Des activistes exigent que Renoir, jugé nul, soit banni des musées
Des activistes demandent que les toiles du peintre français disparaissent des musées. Pourquoi? «Parce que c’est un artiste nul»
L’affaire est amusante, surréaliste ou inquiétante, c’est selon. Est-ce un happening artistique? L’émergence d’une conscience citoyenne pour faire pression sur un marché de l’art devenu fou? Une forme de terrorisme esthétique? Une lubie pour avoir son quart d’heure de gloire?
Lundi, un groupe d’une vingtaine de personnes faisait le pied de grue devant le Musée des beaux-arts de Boston pour que les tableaux de Pierre-Auguste Renoir soient enlevés des cimaises, dont Le Déjeuner à Bougival. Leurs slogans? «Dieu déteste Renoir», «Renoir est nul» ou «Re-NO-ir».
A la tête de ce mouvement, petit en nombre mais relativement influent compte tenu des échos dans la presse anglo-saxonne, on trouve l’activiste Max Geller qui ne mâche pas ses mots et ne fait pas dans la nuance. Que reprochet-il au Français? D’être l’artiste le plus surestimé en Occident, de ne pas savoir peindre les doigts et les mains, de transformer la beauté du monde, par exemple les arbres, en un «ramassis de lignes ondu- lées dégoûtantes et verdâtres». Bref, d’être nul.
Sa critique n’est pas qu’esthétique, elle est aussi morale quand il reproche au Français d’être une figure du «mâle blanc dominant». Il suggère que les tableaux du peintre soient remplacés par d’autres, de vrais chefs-d’oeuvre de l’impressionnisme qui sommeillent dans les stocks et qui, eux, méritent vraiment leur place dans l’histoire de l’art.

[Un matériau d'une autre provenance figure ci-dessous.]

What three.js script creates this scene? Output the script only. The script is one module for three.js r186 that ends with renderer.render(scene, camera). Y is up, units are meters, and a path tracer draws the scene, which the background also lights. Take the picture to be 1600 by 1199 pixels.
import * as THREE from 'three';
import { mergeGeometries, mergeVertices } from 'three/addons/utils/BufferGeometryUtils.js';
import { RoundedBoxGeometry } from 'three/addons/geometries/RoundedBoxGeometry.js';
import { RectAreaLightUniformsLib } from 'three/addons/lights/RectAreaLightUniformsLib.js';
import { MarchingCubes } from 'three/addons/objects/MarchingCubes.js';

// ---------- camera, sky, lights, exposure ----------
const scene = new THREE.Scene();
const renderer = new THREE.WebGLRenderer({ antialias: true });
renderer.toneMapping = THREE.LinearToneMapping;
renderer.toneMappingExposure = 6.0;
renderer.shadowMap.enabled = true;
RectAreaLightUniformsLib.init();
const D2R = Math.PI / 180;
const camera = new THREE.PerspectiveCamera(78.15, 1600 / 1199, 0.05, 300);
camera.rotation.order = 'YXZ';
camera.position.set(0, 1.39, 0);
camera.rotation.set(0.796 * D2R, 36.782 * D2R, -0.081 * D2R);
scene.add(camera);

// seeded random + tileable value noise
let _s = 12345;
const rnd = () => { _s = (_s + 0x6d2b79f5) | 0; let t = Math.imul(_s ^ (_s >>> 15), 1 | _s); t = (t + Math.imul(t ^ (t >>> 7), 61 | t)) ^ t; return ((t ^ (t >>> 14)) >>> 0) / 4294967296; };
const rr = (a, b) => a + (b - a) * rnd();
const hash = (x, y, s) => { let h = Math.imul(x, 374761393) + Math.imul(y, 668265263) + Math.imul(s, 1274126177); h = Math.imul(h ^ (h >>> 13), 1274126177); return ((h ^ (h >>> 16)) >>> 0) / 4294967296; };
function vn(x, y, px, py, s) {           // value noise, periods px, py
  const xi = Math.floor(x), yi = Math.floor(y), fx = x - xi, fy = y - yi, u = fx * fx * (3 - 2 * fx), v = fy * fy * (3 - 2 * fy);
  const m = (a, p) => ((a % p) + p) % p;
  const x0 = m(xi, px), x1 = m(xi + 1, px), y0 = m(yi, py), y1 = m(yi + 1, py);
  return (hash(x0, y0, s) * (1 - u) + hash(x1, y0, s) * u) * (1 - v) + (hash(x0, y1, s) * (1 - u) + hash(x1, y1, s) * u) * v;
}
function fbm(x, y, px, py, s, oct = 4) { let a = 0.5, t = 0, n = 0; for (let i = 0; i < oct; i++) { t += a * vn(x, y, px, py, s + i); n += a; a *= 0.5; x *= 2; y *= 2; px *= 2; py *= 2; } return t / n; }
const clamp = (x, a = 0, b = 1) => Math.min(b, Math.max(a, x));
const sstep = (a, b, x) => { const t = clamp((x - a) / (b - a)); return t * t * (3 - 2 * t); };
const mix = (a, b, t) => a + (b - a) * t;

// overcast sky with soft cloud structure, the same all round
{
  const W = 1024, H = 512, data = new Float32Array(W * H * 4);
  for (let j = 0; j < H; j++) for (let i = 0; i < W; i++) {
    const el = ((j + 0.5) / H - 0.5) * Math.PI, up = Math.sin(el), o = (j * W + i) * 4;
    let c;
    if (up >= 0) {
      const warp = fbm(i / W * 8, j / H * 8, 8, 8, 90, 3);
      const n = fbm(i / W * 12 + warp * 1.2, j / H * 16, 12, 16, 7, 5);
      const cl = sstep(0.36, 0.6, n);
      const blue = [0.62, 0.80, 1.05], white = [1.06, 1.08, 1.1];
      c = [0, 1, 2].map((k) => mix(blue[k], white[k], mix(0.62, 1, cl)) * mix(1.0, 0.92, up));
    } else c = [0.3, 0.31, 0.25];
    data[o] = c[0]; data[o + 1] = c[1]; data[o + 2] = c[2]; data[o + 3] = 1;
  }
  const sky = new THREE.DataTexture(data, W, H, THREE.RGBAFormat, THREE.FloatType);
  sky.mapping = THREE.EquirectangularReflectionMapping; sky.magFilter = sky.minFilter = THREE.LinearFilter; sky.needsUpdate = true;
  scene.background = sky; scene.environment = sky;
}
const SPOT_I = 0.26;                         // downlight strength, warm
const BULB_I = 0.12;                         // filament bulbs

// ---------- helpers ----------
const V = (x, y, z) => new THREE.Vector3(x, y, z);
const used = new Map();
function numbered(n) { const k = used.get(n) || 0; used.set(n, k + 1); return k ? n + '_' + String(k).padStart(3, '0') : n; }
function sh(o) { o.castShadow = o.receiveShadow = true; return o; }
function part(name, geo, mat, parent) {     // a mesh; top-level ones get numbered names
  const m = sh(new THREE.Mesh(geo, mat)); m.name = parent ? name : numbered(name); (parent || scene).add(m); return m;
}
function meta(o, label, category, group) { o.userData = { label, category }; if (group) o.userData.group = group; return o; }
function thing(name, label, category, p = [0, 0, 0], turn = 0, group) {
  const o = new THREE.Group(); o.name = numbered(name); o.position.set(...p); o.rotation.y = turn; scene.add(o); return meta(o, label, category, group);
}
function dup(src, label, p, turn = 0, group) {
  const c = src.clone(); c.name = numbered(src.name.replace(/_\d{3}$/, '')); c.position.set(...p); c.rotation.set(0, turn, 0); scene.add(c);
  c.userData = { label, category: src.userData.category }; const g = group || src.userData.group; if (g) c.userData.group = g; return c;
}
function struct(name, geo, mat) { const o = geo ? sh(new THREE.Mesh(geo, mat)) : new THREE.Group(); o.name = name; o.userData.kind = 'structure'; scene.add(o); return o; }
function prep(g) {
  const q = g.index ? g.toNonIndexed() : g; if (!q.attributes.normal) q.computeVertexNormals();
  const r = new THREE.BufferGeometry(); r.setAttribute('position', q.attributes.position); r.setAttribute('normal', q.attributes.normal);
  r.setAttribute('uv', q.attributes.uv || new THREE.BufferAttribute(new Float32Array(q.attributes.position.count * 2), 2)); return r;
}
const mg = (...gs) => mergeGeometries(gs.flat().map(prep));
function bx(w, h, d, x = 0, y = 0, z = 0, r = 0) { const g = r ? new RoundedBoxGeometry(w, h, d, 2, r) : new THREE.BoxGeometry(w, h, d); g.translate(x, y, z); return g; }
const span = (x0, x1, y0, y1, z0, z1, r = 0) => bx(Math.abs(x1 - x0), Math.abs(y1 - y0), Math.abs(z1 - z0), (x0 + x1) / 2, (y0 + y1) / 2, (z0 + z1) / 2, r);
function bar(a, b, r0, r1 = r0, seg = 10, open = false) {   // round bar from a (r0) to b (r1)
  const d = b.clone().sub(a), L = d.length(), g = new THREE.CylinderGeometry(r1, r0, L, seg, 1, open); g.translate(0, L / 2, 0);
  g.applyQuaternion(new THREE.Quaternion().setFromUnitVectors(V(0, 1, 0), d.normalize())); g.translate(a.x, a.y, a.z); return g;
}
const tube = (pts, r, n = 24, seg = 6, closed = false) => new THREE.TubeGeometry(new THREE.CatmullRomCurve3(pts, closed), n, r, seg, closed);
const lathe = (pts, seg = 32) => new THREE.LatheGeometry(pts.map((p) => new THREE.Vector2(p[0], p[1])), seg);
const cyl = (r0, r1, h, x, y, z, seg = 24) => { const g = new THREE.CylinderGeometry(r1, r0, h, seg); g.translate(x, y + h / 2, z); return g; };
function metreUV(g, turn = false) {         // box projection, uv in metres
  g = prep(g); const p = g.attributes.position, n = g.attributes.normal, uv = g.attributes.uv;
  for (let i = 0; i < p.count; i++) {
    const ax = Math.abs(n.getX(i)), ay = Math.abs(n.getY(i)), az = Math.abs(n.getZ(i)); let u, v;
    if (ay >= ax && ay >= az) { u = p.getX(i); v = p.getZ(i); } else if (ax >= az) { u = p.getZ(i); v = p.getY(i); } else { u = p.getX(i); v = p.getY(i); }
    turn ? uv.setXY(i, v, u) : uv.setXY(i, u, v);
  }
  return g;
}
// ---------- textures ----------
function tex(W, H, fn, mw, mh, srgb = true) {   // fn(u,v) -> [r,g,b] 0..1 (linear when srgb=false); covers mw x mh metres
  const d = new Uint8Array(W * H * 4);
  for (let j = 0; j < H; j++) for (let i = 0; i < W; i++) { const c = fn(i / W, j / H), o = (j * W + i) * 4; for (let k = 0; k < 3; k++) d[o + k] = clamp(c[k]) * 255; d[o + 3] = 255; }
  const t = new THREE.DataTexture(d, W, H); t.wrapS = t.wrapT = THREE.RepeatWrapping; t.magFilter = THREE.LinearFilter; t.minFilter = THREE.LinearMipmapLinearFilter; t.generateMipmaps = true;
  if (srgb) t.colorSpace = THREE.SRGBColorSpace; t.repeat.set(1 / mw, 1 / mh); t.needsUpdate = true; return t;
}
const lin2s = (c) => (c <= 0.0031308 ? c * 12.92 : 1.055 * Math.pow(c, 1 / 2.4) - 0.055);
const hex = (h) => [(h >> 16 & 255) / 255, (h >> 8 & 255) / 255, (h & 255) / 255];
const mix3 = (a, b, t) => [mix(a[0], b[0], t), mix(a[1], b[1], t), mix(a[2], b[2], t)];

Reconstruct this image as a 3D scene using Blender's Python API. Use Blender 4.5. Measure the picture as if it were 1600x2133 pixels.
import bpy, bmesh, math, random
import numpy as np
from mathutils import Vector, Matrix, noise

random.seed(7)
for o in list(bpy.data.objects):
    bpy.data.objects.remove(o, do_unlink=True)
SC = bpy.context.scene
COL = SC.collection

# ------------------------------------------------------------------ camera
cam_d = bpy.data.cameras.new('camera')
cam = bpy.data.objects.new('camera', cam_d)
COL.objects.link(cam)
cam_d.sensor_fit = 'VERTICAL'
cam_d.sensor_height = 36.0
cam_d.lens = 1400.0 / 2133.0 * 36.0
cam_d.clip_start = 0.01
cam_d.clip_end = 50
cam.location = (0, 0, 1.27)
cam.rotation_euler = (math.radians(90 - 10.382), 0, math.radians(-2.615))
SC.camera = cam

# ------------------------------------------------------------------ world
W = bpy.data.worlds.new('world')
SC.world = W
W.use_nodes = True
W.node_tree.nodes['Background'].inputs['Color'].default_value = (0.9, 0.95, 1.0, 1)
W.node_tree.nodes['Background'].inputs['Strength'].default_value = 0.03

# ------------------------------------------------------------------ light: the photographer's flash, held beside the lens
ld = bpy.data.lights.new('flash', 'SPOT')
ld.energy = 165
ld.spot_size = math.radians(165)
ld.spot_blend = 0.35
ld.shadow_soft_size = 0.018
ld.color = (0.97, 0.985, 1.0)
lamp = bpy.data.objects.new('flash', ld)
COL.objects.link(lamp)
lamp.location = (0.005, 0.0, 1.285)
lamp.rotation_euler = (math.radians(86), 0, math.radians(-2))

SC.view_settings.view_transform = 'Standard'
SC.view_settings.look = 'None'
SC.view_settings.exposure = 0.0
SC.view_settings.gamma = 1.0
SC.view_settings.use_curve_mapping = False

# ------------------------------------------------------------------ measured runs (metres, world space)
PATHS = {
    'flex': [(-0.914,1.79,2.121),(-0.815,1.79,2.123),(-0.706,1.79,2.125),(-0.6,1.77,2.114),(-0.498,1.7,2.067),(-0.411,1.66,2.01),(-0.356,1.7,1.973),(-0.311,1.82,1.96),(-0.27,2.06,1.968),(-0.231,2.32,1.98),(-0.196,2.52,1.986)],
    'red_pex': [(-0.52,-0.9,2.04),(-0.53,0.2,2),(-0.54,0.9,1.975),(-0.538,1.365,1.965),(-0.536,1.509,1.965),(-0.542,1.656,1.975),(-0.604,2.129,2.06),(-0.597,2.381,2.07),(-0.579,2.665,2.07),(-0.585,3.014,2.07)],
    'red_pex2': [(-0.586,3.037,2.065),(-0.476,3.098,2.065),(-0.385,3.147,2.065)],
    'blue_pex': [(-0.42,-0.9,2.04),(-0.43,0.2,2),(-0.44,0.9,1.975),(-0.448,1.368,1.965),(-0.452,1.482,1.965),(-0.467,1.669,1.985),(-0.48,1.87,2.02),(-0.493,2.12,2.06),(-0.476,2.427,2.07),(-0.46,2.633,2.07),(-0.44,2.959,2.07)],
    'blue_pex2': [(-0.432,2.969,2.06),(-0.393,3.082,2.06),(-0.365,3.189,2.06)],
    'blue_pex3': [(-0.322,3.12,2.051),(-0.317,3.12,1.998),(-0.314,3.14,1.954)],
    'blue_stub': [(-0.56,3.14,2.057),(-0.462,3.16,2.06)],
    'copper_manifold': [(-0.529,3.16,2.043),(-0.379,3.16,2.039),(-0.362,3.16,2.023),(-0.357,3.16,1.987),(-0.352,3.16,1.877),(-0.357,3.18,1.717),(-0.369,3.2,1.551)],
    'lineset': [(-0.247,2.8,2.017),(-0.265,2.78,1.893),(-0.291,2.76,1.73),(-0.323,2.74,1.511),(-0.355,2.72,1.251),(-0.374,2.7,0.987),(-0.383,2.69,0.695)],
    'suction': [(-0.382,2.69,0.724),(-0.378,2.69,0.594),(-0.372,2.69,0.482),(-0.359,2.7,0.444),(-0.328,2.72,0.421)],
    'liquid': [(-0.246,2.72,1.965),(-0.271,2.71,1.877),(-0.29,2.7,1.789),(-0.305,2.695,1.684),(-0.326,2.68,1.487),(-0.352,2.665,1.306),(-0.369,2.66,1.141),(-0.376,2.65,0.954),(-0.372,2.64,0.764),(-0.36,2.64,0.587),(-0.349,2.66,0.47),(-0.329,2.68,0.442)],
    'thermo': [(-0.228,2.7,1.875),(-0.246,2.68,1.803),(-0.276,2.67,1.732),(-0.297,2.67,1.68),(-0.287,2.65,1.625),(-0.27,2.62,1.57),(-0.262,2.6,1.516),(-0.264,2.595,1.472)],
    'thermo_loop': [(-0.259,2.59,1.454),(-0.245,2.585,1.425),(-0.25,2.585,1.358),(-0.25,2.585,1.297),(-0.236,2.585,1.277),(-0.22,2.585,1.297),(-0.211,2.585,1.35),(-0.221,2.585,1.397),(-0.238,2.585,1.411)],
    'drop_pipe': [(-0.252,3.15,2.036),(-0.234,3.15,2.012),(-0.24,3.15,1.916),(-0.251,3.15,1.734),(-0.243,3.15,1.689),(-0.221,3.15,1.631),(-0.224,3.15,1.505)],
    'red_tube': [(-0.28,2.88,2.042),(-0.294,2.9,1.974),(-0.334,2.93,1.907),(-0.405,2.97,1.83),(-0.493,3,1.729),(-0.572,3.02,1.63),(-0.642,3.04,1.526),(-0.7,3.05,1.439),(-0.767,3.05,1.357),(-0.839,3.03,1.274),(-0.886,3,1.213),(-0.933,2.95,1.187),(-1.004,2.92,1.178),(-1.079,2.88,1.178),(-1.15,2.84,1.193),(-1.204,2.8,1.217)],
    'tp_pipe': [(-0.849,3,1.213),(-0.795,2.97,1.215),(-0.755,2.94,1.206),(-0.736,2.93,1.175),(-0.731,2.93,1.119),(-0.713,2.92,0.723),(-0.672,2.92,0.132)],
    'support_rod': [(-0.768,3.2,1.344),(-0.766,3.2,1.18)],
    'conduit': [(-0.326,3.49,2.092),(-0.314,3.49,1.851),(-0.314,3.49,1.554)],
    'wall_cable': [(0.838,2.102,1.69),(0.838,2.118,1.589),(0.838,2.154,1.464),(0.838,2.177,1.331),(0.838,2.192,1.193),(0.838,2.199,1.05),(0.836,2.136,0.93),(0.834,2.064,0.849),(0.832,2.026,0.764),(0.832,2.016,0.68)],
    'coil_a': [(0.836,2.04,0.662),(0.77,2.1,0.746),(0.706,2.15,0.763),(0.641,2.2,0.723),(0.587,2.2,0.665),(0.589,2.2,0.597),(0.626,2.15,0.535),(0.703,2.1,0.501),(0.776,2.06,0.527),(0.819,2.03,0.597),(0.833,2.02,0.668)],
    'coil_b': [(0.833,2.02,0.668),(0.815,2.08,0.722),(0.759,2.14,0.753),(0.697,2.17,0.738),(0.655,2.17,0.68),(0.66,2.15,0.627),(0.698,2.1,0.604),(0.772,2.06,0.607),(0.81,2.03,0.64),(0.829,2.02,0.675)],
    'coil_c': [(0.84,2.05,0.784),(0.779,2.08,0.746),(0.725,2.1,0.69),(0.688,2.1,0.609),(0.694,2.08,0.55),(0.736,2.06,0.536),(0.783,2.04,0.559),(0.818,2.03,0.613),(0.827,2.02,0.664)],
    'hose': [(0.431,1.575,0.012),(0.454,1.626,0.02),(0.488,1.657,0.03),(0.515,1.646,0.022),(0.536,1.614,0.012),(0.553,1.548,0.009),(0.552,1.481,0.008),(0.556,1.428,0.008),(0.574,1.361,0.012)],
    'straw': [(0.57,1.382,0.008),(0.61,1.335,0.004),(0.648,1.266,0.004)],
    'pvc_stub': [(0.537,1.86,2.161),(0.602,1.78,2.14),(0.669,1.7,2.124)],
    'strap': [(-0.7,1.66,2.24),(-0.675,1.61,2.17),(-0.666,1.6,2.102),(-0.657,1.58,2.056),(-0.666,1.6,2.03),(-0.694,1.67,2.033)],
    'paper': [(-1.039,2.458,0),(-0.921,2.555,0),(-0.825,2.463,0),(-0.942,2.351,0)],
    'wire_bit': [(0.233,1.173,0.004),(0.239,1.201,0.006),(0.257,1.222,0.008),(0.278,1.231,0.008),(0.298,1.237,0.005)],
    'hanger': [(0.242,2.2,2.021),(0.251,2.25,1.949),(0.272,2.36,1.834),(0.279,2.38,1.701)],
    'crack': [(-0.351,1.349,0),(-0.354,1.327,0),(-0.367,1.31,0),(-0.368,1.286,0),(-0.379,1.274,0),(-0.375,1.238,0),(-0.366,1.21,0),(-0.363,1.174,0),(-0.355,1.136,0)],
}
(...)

Obsessionnel dans son combat, Max Geller a créé un compte Instagram intitulé «The Renoir sucks at painting» (Renoir est nul en peinture) et déposé une pétition en avril sur le site de la Maison-Blanche, pressant Obama d’intervenir pour que la Galerie nationale de Washington retire tous ses «horribles» Renoir.
Son dégoût épidermique est né après avoir visité la Fondation Barnes à Philadelphie qui possède une importante collection de Renoir, soit 181 tableaux. Plusieurs d’entre eux sont de la dernière période, pas la plus fameuse, il est vrai. Un déclin souvent attribué aux épouvantables rhumatismes déformants qui ont handicapé la vie de l’artiste. Si Max Geller reconnaît que les premières peintures étaient meilleures que les tardives, il n’en pense pas moins que toute l’oeuvre de Renoir est surévaluée et qu’à ce titre «justice culturelle doit être rendue».
Quelque 4511 personnes suivent et nourrissent son compte Instagram, un appel à la détestation artistique qui a fait réagir Geneviève Renoir, l’arrière-arrière-petite-fille du peintre. «Mettez-vous cela en tête: il n’existe qu’un seul indicateur de la valeur d’un tableau: c’est la salle des ventes», disait Renoir. Reprenant l’argument de son aïeul, elle s’en remet au marché de l’art qui, contre les goûts de Max Geller, «continue de juger le travail de mon arrièrearrière-grand-père pas si mauvais».
Des arguments irrecevables pour l’activiste. Comment ce fameux marché, qui cautionne la destruction des mers, les complexes militaro-industriels ou l’esclavage, pourrait-il juger de la qualité d’une oeuvre?
D’accord, mais qui alors? Les experts, la critique, le marché, la mode, la spéculation, les collectionneurs, le public, les conservateurs de musée, l’Etat, le temps et ses lubies qui font et défont les réputations? C’est la question implicite que pose ce groupe de justiciers, dont les actions bon enfant mais les propos virulents, souvent imagés, sont déjà considérés par certains comme une expression esthétique à part entière, où l’ironie le dispute à la créativité. La récupération aussi est un art.